5. An exception having been taken to the following instruction, it is contended by defendants’ counsel that the court erred in giving it, viz. : “There is an issue, of course, as to whether or not the plaintiff, the Capital Lumbering Company, is the owner of this bond sued upon; and, so far as that is concerned, the written assignment in evidence is sufficient as an assignment of the bond. So I will instruct you, concerning that, that it is proven sufficiently that the plaintiff is the owner of the bond in suit.” The bill of exceptions, in referring to the evidence which gave rise to the instruction complained of, contains the following recital: “Plaintiff, to further sustain the issue on its part, offered in evidence a written instrument, properly executed, and in apt and sufficient terms, as far as the form thereof is concerned ; the same being an assignment to plaintiff by John Knight of the indemnifying bond above mentioned, and all causes of action in his favor against the defendants herein under said bond, and the judgment in favor of said Knight against the defendant Sarah T. Learned.” This assignment being in writing, and its execution admitted, it was the duty of the court, as a matter of law, to instruct the jury as to its effect, and hence no error was committed in giving the instruction.

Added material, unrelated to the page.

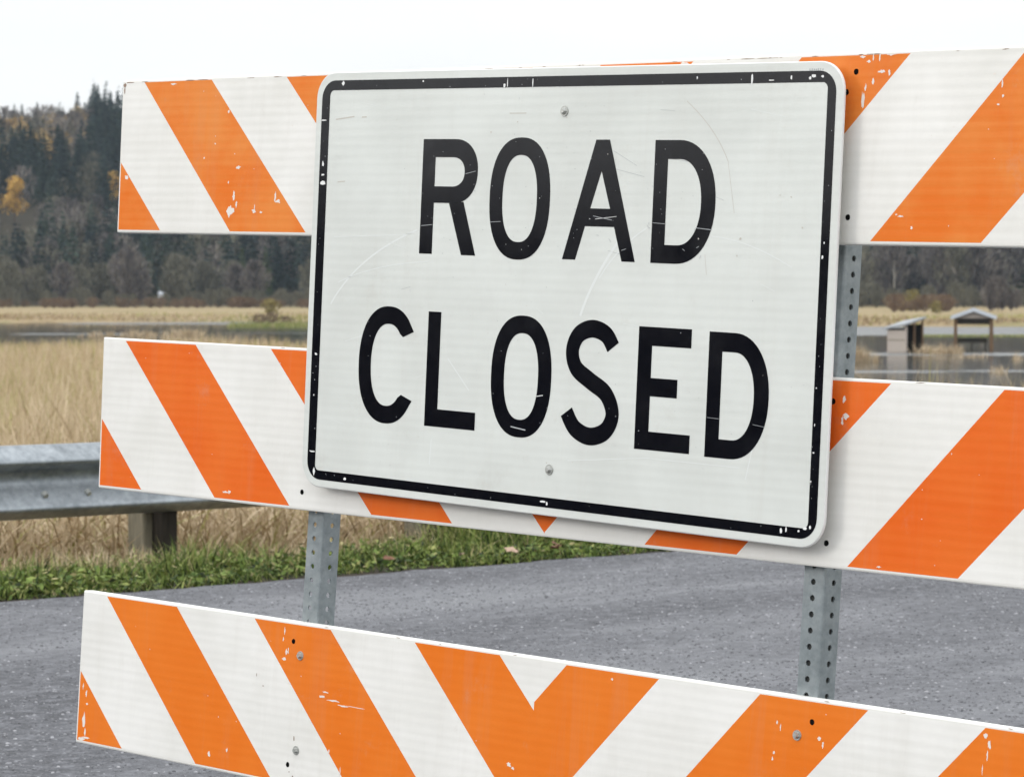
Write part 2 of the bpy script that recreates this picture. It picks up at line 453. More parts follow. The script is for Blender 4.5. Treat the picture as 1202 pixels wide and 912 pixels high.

6. It is contended that the court erred in refusing to *551permit William Learned, a witness called by the defendants, to testify concerning an offer he made on behalf of Mrs. Learned to deliver the possession of said chattels to A. N. Moores, secretary of the plaintiff corporation. The bill of exceptions shows that this offer was made before the judgment was assigned by Knight. The plaintiff undoubtedly was the party beneficially interested in the judgment secured by Knight as its trustee, notwithstanding which it was the duty of the defendants to tender the property to the latter as long as he was the holder of the judgment: Cobbey, Kepi. § 1181; Blatchford, v. Boyden, 122 Ill. 657 (13 N. E. 801). No error was committed in refusing to permit the witness to answer the question.

7. The defendant Mrs. Learned, appearing as a witness in her own behalf, testified on direct examination that said property was in as good condition as it was when seized by Knight, and upon cross-examination, over her counsel’s objection and exception, she was asked and answered the following: “Q. Has your husband not been using that property right along? A. He has used the hack. Q,. Has he not broken the wheels of it several times? A. The hack has been in a runaway, and was injured, but the wheels have been repaired.” It is insisted that this cross-examination was improper. This action is founded upon an alleged breach of the condition of the undertaking in the replevin action, and, if plaintiff was entitled to recover at all, it was because the defendants failed to return the property. This being so, the condition of the property at that or any other time was wholly immaterial. The defendant having testified, however, in her direct examination, as to the condition of the property, she could not have been prejudiced by the cross-examination upon that subject, to which the opposite party was entitled: Hill’s Ann. Laws, § 837 ; Ah Doon v. Smith, *55225 Or. 89 (34 Pac. 1093); Sayers v. Allen, 25 Or. 211 (35 Pac. 254); Maxwell v. Bolles, 28 Or. 1 (41 Pac. 661) ; Oregon Pottery Co. v. Kern, 30 Or. 328 (47 Pac. 917) .

8. The judgment rendered in the replevin action is for a return of the property only, and, while its value is determined, no alternative judgment therefor was given. In this condition of the judgment it is argued that the defendant Stump had the right, at the trial, to controvert the value of the property. In Marix v. Franke, 9 Kan. 132, it is held that an action can be maintained on an undertaking in replevin where the judgment has been given simply for the return of the property, and not for the recovery of its value in case delivery cannot be had. Mr. Justice Brewer, in deciding the case, says : “But a judgment simply for the return, though irregular, is valid. It cannot be questioned collaterally. It is conclusive so far as it goes. It can be enforced by execution. * * * If the judgment is valid, how are the sureties released from their promise to see that it is performed, simply because plaintiff has not taken all in his judgment he might have done?” See, upon this subject, Cobbey, Repl. § 1313; Mitchum v. Stanton, 49 Cal. 302; Mason v. Richards, 12 Iowa, 73; Whitney v. Lehmer, 26 Ind. 503; Jennison v. Haire, 29 Mich. 207 ; Sweeney v. Lomme, 89 U. S. (22 Wall.) 208, 29 L. Ed. 727; Putnam v. Webb, 15 Or. 440 (15 Pac. 711). No error was committed in refusing to permit the defendant Stump to controvert the value of the property as found by the jury and adjudged by the court.

9. The statute provides that in actions for the recovery of personal property, the plaintiff, upon tendering an affidavit, and an undertaking executed by two or more sufficient sureties, may, upon indorsing a request to that effect upon the affidavit, obtain the possession of the property sought to be recovered. The undertaking in the case *553at bar has but one surety, to wit, the defendant J. B. Stump, and it is insisted that for this reason he is not liable thereon. The point is without merit, however, for the rule is well settled that, while the party beneficially interested may move to set aside the proceedings in replevin by reason of the insufficiency of the undertaking in consequence of there being but one surety thereto, he may waive this right, and enforce the undertaking, though it is not such a bond as he had a right to demand : Wolcott v. Mead, 12 Metc. (Mass.) 516; Shaw v. Tobias, 3 Comst. 192; Claflin v. Thayer, 13 Gray, 459.

Having discovered no error in the bill of exceptions, it follows that the judgment is affirmed. Aeeirmed.